Il 18 agosto 1935, da Istanbul, l’allora delegato apostolico in Turchia e Grecia Angelo Giuseppe Roncalli mandò una lettera alla madre badessa di Santa Grata. In riferimento alla plurisecolare presenza delle monache benedettine a Bergamo Alta, egli scriveva: «Voi esprimete la perennità della tradizione ecclesiastica nostra. Il vostro Pax da secoli splende tranquillo sul mite colle dove svettano i noti e radi cipressi, come a dire che là veramente l’anima si riposa e che non v’è altro riposo sulla terra che in Dio, e che la nostra povera vita non può aver altro ideale che di cercare e di meritare questo riposo». Avrà per titolo «Papa Giovanni XXIII e il monastero di Santa Grata» la conferenza che don Ezio Bolis terrà domani alle 17 nella chiesa di via Arena, 24. L’incontro rientra in un programma di celebrazioni per il bicentenario del «ripristino» di Santa Grata in Columnellis, avvenuto nel 1817, dopo che il monastero era stato vittima delle soppressioni dell’età napoleonica. Dal 2010 don Bolis dirige la Fondazione Papa Giovanni XXIII: «Nella mia relazione – spiega -, partirò da alcuni appunti del giovane prete Roncalli relativi a una visita pastorale alle monache benedettine compiuta nel 1905 dal vescovo Radini Tedeschi, di cui egli era segretario. Da queste annotazioni emerge soprattutto una venerazione, di stampo assai tradizionale, per santa Grata e le sue reliquie.

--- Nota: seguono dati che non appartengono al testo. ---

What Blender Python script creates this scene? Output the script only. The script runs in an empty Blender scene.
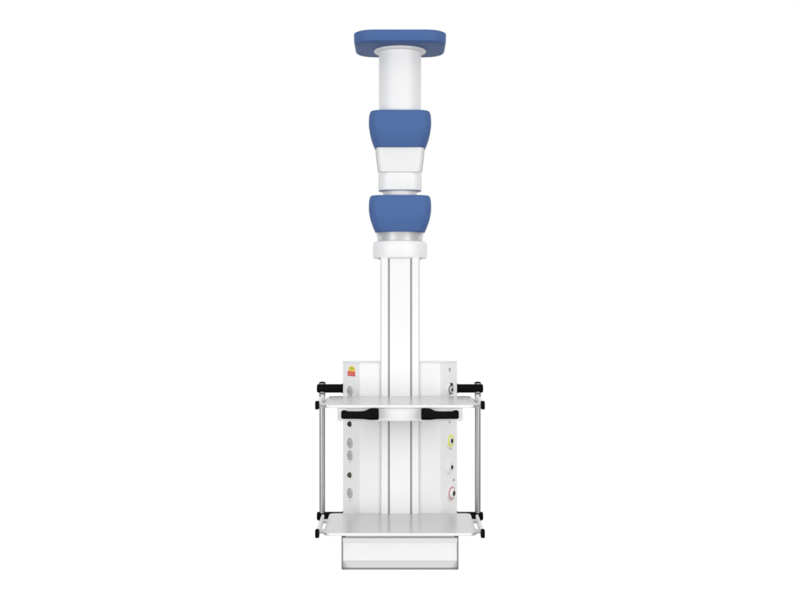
import bpy, bmesh, math, random
from mathutils import Vector, Matrix
R = math.radians
random.seed(4)
S = bpy.context.scene
C = S.collection

# ------------------------------------------------------------------ camera, world, lamps, exposure
FPX, DIST, ZC = 1233.0, 4.5, 1.25            # focal length in 800-px-wide pixels, distance to the pendant axis, eye height
cam = bpy.data.objects.new('camera', bpy.data.cameras.new('camera')); C.objects.link(cam)
cam.location = (0, -DIST, ZC); cam.rotation_euler = (R(90), 0, 0)
cam.data.sensor_width = 36; cam.data.lens = FPX*36/800
cam.data.clip_start = .05; cam.data.clip_end = 200
S.camera = cam

W = bpy.data.worlds.new('World'); S.world = W; W.use_nodes = True
nt = W.node_tree; nt.nodes.clear()
wo = nt.nodes.new('ShaderNodeOutputWorld'); bg = nt.nodes.new('ShaderNodeBackground')
tc = nt.nodes.new('ShaderNodeTexCoord'); sx = nt.nodes.new('ShaderNodeSeparateXYZ')
nt.links.new(tc.outputs['Generated'], sx.inputs[0])
r1 = nt.nodes.new('ShaderNodeMapRange'); r1.interpolation_type = 'SMOOTHSTEP'      # white studio paper behind the pendant
r1.inputs['From Min'].default_value = .28; r1.inputs['From Max'].default_value = .74
nt.links.new(sx.outputs['Y'], r1.inputs['Value'])
r2 = nt.nodes.new('ShaderNodeMapRange')                                              # ambient world level, shaped dimmer below to darken undersides
r2.inputs['From Min'].default_value = -1; r2.inputs['From Max'].default_value = 1
r2.inputs['To Min'].default_value = .02; r2.inputs['To Max'].default_value = .86
nt.links.new(sx.outputs['Z'], r2.inputs['Value'])
mx = nt.nodes.new('ShaderNodeMix'); mx.data_type = 'FLOAT'
nt.links.new(r1.outputs[0], mx.inputs['Factor']); nt.links.new(r2.outputs[0], mx.inputs['A'])
mx.inputs['B'].default_value = 1.0
r3 = nt.nodes.new('ShaderNodeMapRange'); r3.interpolation_type = 'SMOOTHSTEP'      # glow added behind the camera for a light stripe on the poles
r3.inputs['From Min'].default_value = -.90; r3.inputs['From Max'].default_value = -.98
r3.inputs['To Max'].default_value = .90
nt.links.new(sx.outputs['Y'], r3.inputs['Value'])
ad = nt.nodes.new('ShaderNodeMath'); nt.links.new(mx.outputs['Result'], ad.inputs[0]); nt.links.new(r3.outputs[0], ad.inputs[1])
nt.links.new(ad.outputs[0], bg.inputs['Color'])
bg.inputs['Strength'].default_value = 1.0
nt.links.new(bg.outputs[0], wo.inputs[0])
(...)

Prenderò poi in esame altri testi, redatti quando Roncalli aveva ormai lasciato Bergamo. Nella lettera da Istanbul del 1935, al di là dei ricordi relativi alla sua frequentazione di Santa Grata, si trova una considerazione interessante: egli osservava come il processo di laicizzazione avviato in Turchia da Mustafa Kemal Atatürk avesse avuto ricadute su tutti gli ordini religiosi, colpiti da pesanti misure restrittive, eccetto che quelli claustrali». «In un periodo ancora successivo – continua don Bolis -, Roncalli è nunzio apostolico a Parigi: qui, presso un antiquario, ritrova un prezioso innario miniato del XIV secolo che le suore di Santa Grata precedentemente avevano venduto per ripianare dei debiti. Roncalli lo ricompra al prezzo di 300mila franchi, raccolti grazie ad alcuni benefattori, e lo rimanda poi al vescovo di Bergamo». Quale influsso esercitò il modello monastico benedettino sulla spiritualità personale del futuro Pontefice? «Non mi spingerei a dire – risponde don Bolis – che la spiritualità di Roncalli avesse una spiccata impronta benedettina, secondo il motto ora et labora: nei suoi diari, egli riferisce di quanto gli costasse fatica accordare i ritmi di lavoro con la preghiera. Certamente, però, avvertiva il fascino della vita monastica e la frequentazione di diversi monasteri benedettini, come l’abbazia francese di Solesmes, lo aiutò a gustare sempre più le preghiere condotte sui testi biblici, a partire dalla recitazione dei Salmi».